EU adds Antigua and Barbuda, Belize, Seychelles to tax haven blacklist
LUXEMBOURG, Luxembourg, (AFP) – The European Union (EU) added Antigua and Barbuda, Belize and the Seychelles to its tax havens blacklist Tuesday, but the anti-poverty group Oxfam slammed the “toothless” list for not including countries like Britain and the United States.
The list, approved by EU finance ministers meeting in Luxembourg, now counts 16 jurisdictions deemed non-cooperative for tax purposes, particularly where it comes to sharing tax information.
Countries on the list, which is updated twice a year, face limited sanctions including being frozen out of European aid or development funding.
The EU blacklist already included 13 other territories: American Samoa, Anguilla, Bahamas, Fiji, Guam, Palau, Panama, Russia, Samoa, Trinidad and Tobago, Turks and Caicos Islands, US Virgin Islands and Vanuatu.
The European Union on Tuesday removed British Virgin Islands, Costa Rica and Marshall Islands from the list.

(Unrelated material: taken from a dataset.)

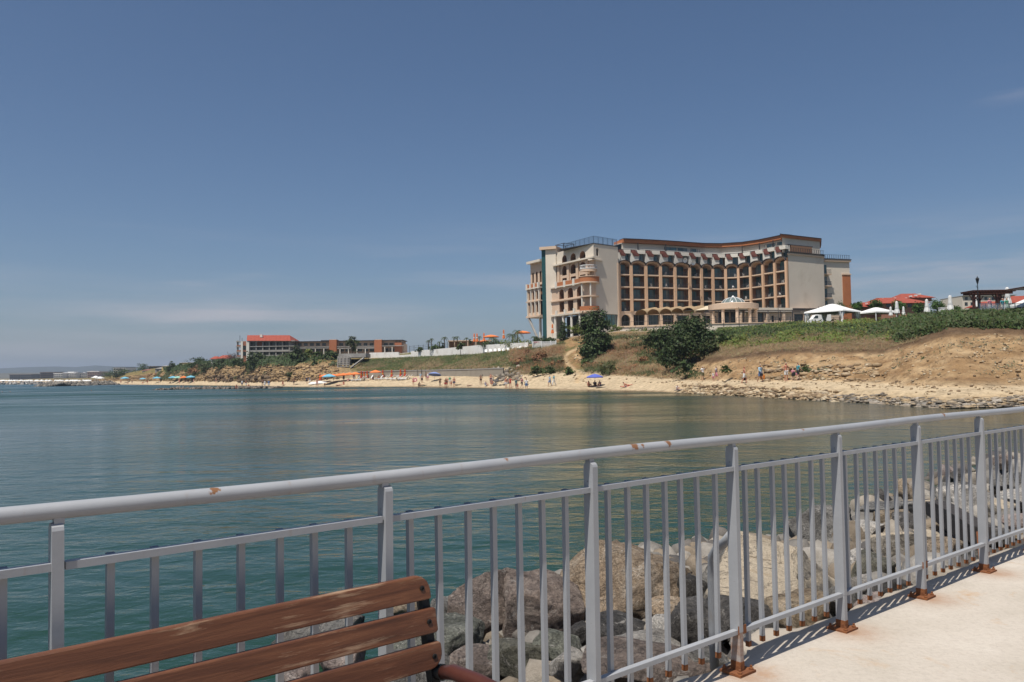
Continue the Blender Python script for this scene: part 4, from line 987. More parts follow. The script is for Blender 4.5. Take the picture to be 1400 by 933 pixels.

Oxfam, a UK-based charity campaigning against poverty worldwide, criticised the list because it did not include countries like the United States and Britain.
“For how much longer will the EU persist in this nonsense exercise? The list is toothless,” Chiara Putaturo, Oxfam EU tax expert, said.
“It leaves off the hook zero-tax countries like the British Virgin Islands and fails to screen countries like the US and the UK along with EU tax havens like Luxembourg and Malta,” Putaturo added in a statement.
The EU cannot include its own member states.
The list was created in 2017 in the wake of a series of scandals, including the Panama Papers, that put pressure on Brussels to clamp down on tax evasion by the rich.